#### Problem
Copy all of the material word for word, except for the pictures.

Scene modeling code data
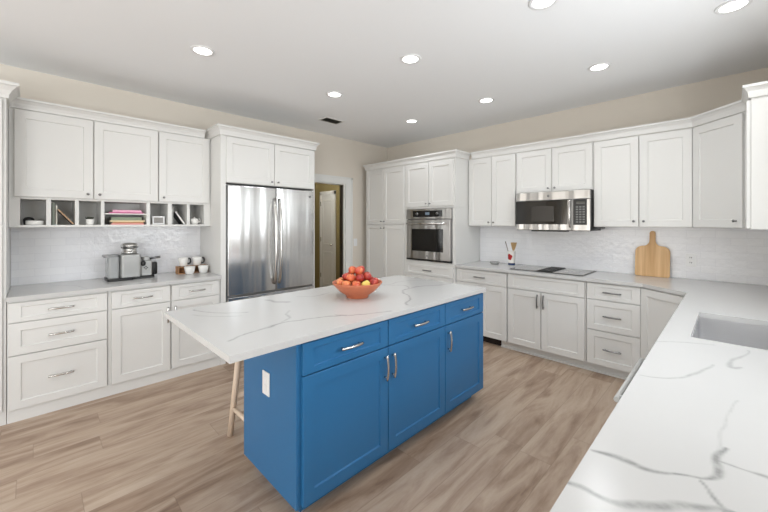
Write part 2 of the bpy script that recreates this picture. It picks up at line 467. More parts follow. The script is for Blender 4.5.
# ------------------------------------------------------------------ vein painting on quartz tops
def top_mesh(name, x0, x1, y0, y1, z0, z1, veins, hole=None, step=.0065, parent=None, fine=None, wob=.6):
    """slab; dense grid on top; veins = list of (polyline [(x,y)..], width, strength)"""
    xs = np.linspace(x0, x1, max(2, int(round((x1 - x0) / step)) + 1)); ys = np.linspace(y0, y1, max(2, int(round((y1 - y0) / step)) + 1))
    if fine: ys = np.concatenate([np.arange(y0, fine[0], .015), np.arange(fine[0], fine[1], step), np.arange(fine[1], y1 - .008, .012), [y1]])
    if hole:
        for v, arr in ((hole[0], xs), (hole[1], xs)): arr[np.argmin(abs(arr - v))] = v
        for v, arr in ((hole[2], ys), (hole[3], ys)): arr[np.argmin(abs(arr - v))] = v
    X, Y = np.meshgrid(xs, ys, indexing='ij'); nx, ny = X.shape
    rs = np.random.RandomState(3)
    # low frequency wobble
    WX = sum(np.sin(X * a + Y * c + p) * s for a, c, p, s in [(9, 13, 1, .008), (27, -19, 2, .004), (61, 43, .3, .002), (90, -70, 1.2, .0008)])
    WY = sum(np.sin(X * a + Y * c + p) * s for a, c, p, s in [(11, -8, .4, .008), (-31, 23, 2.2, .004), (55, 67, .9, .002), (-70, 95, .2, .0008)])
    V = np.zeros_like(X)
    for pl, wd, st in veins:
        ws0 = list(wd) if isinstance(wd, (list, tuple)) else [wd] * len(pl)
        for _ in range(3):      # round the corners
            if len(pl) < 3: break
            q, qw = [pl[0]], [ws0[0]]
            for i in range(len(pl) - 1):
                (ax, ay), (cx, cy) = pl[i], pl[i + 1]
                for t in (.25, .75): q.append((ax + (cx - ax) * t, ay + (cy - ay) * t)); qw.append(ws0[i] + (ws0[i + 1] - ws0[i]) * t)
            q.append(pl[-1]); qw.append(ws0[-1]); pl, ws0 = q, qw
        wd = ws0
        ws = wd if isinstance(wd, (list, tuple)) else [wd] * len(pl)
        for i in range(len(pl) - 1):
            ax, ay = pl[i]; bx_, by_ = pl[i + 1]
            dx, dy = bx_ - ax, by_ - ay; l2 = dx * dx + dy * dy + 1e-9
            px, py = X + WX * wob, Y + WY * wob
            t = np.clip(((px - ax) * dx + (py - ay) * dy) / l2, 0, 1)
            d = np.hypot(px - ax - t * dx, py - ay - t * dy)
            wl = (ws[i] * (1 - t) + ws[i + 1] * t)
            V = np.maximum(V, st * np.clip(1.25 - d / np.maximum(wl, .0042), 0, 1))
    vs = [(float(X[i, j]), float(Y[i, j]), z1) for i in range(nx) for j in range(ny)]
    fs = []; used = []
    for i in range(nx - 1):
        for j in range(ny - 1):
            if hole:
                cx, cy = (xs[i] + xs[i + 1]) / 2, (ys[j] + ys[j + 1]) / 2
                if hole[0] < cx < hole[1] and hole[2] < cy < hole[3]: continue
            a = i * ny + j; fs.append((a, a + ny, a + ny + 1, a + 1))
    b = MB(); b.add(vs, fs)
    # sides and bottom: extrude border down
    from collections import Counter
    cnt = {}
    for f in fs:
        for q in range(4):
            e = (f[q], f[(q + 1) % 4])
            if (e[1], e[0]) in cnt: del cnt[(e[1], e[0])]
            else: cnt[e] = 1
    low = {}
    for e in list(cnt):
        for v in e:
            if v not in low: low[v] = len(b.v); b.v.append((vs[v][0], vs[v][1], z0))
    for (a, c) in cnt:
        b.f.append([c, a, low[a], low[c]]); b.m.append(0); b.sm.append(False)
    # underside as quads following the outline (coarse)
    if hole:
        hx0, hx1, hy0, hy1 = hole
        rects = [(x0, x1, y0, hy0), (x0, x1, hy1, y1), (x0, hx0, hy0, hy1), (hx1, x1, hy0, hy1)]
    else: rects = [(x0, x1, y0, y1)]
    for r in rects: b.add([(r[0], r[2], z0), (r[0], r[3], z0), (r[1], r[3], z0), (r[1], r[2], z0)], [(0, 1, 2, 3)])
    o = b.build(name, 'quartz', parent, recalc=False)
    me = o.data; at = me.attributes.new('vein', 'FLOAT', 'POINT')
    vals = np.zeros(len(me.vertices)); vals[:nx * ny] = V.ravel()
    for v, lv in low.items(): vals[lv] = V.ravel()[v]
    at.data.foreach_set('value', vals.astype(np.float32))
    return o

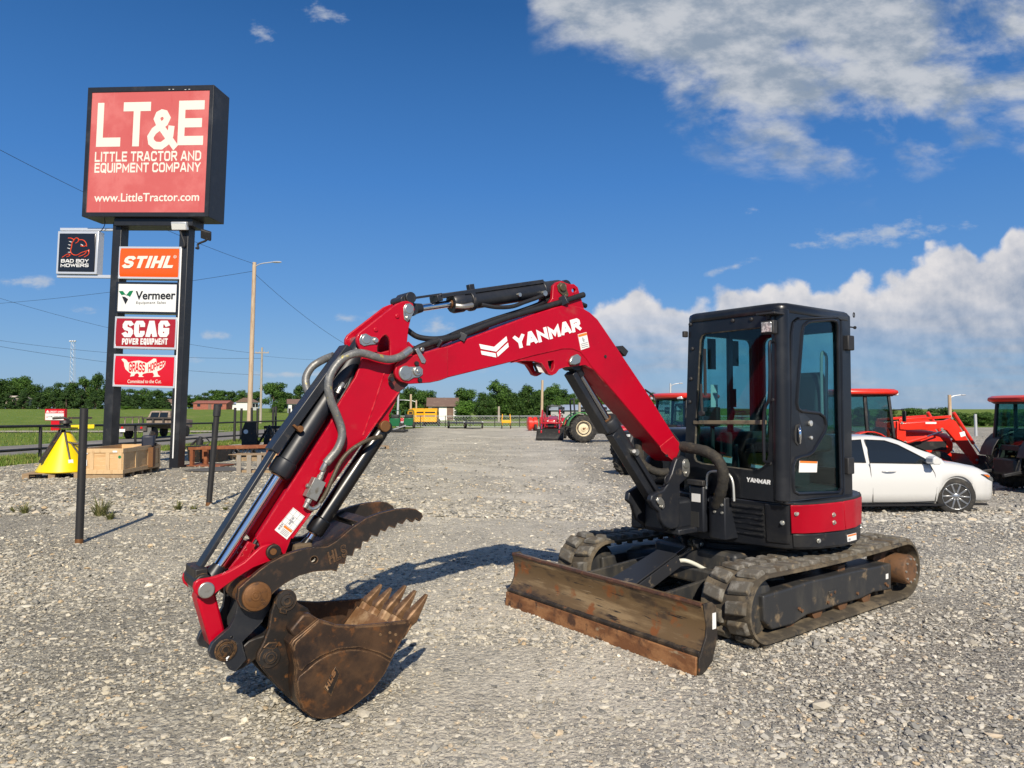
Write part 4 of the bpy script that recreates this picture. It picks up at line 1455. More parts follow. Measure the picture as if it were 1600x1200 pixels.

#### Solved problem
Write part 2 of the bpy script that recreates this picture. It picks up at line 467. More parts follow. The script is for Blender 4.5.
# ------------------------------------------------------------------ vein painting on quartz tops
def top_mesh(name, x0, x1, y0, y1, z0, z1, veins, hole=None, step=.0065, parent=None, fine=None, wob=.6):
    """slab; dense grid on top; veins = list of (polyline [(x,y)..], width, strength)"""
    xs = np.linspace(x0, x1, max(2, int(round((x1 - x0) / step)) + 1)); ys = np.linspace(y0, y1, max(2, int(round((y1 - y0) / step)) + 1))
    if fine: ys = np.concatenate([np.arange(y0, fine[0], .015), np.arange(fine[0], fine[1], step), np.arange(fine[1], y1 - .008, .012), [y1]])
    if hole:
        for v, arr in ((hole[0], xs), (hole[1], xs)): arr[np.argmin(abs(arr - v))] = v
        for v, arr in ((hole[2], ys), (hole[3], ys)): arr[np.argmin(abs(arr - v))] = v
    X, Y = np.meshgrid(xs, ys, indexing='ij'); nx, ny = X.shape
    rs = np.random.RandomState(3)
    # low frequency wobble
    WX = sum(np.sin(X * a + Y * c + p) * s for a, c, p, s in [(9, 13, 1, .008), (27, -19, 2, .004), (61, 43, .3, .002), (90, -70, 1.2, .0008)])
    WY = sum(np.sin(X * a + Y * c + p) * s for a, c, p, s in [(11, -8, .4, .008), (-31, 23, 2.2, .004), (55, 67, .9, .002), (-70, 95, .2, .0008)])
    V = np.zeros_like(X)
    for pl, wd, st in veins:
        ws0 = list(wd) if isinstance(wd, (list, tuple)) else [wd] * len(pl)
        for _ in range(3):      # round the corners
            if len(pl) < 3: break
            q, qw = [pl[0]], [ws0[0]]
            for i in range(len(pl) - 1):
                (ax, ay), (cx, cy) = pl[i], pl[i + 1]
                for t in (.25, .75): q.append((ax + (cx - ax) * t, ay + (cy - ay) * t)); qw.append(ws0[i] + (ws0[i + 1] - ws0[i]) * t)
            q.append(pl[-1]); qw.append(ws0[-1]); pl, ws0 = q, qw
        wd = ws0
        ws = wd if isinstance(wd, (list, tuple)) else [wd] * len(pl)
        for i in range(len(pl) - 1):
            ax, ay = pl[i]; bx_, by_ = pl[i + 1]
            dx, dy = bx_ - ax, by_ - ay; l2 = dx * dx + dy * dy + 1e-9
            px, py = X + WX * wob, Y + WY * wob
            t = np.clip(((px - ax) * dx + (py - ay) * dy) / l2, 0, 1)
            d = np.hypot(px - ax - t * dx, py - ay - t * dy)
            wl = (ws[i] * (1 - t) + ws[i + 1] * t)
            V = np.maximum(V, st * np.clip(1.25 - d / np.maximum(wl, .0042), 0, 1))
    vs = [(float(X[i, j]), float(Y[i, j]), z1) for i in range(nx) for j in range(ny)]
    fs = []; used = []
    for i in range(nx - 1):
        for j in range(ny - 1):
            if hole:
                cx, cy = (xs[i] + xs[i + 1]) / 2, (ys[j] + ys[j + 1]) / 2
                if hole[0] < cx < hole[1] and hole[2] < cy < hole[3]: continue
            a = i * ny + j; fs.append((a, a + ny, a + ny + 1, a + 1))
    b = MB(); b.add(vs, fs)
    # sides and bottom: extrude border down
    from collections import Counter
    cnt = {}
    for f in fs:
        for q in range(4):
            e = (f[q], f[(q + 1) % 4])
            if (e[1], e[0]) in cnt: del cnt[(e[1], e[0])]
            else: cnt[e] = 1
    low = {}
    for e in list(cnt):
        for v in e:
            if v not in low: low[v] = len(b.v); b.v.append((vs[v][0], vs[v][1], z0))
    for (a, c) in cnt:
        b.f.append([c, a, low[a], low[c]]); b.m.append(0); b.sm.append(False)
    # underside as quads following the outline (coarse)
    if hole:
        hx0, hx1, hy0, hy1 = hole
        rects = [(x0, x1, y0, hy0), (x0, x1, hy1, y1), (x0, hx0, hy0, hy1), (hx1, x1, hy0, hy1)]
    else: rects = [(x0, x1, y0, y1)]
    for r in rects: b.add([(r[0], r[2], z0), (r[0], r[3], z0), (r[1], r[3], z0), (r[1], r[2], z0)], [(0, 1, 2, 3)])
    o = b.build(name, 'quartz', parent, recalc=False)
    me = o.data; at = me.attributes.new('vein', 'FLOAT', 'POINT')
    vals = np.zeros(len(me.vertices)); vals[:nx * ny] = V.ravel()
    for v, lv in low.items(): vals[lv] = V.ravel()[v]
    at.data.foreach_set('value', vals.astype(np.float32))
    return o

Write part 4 of the bpy script that recreates this picture. It picks up at line 1455. More parts follow. Measure the picture as if it were 1600x1200 pixels.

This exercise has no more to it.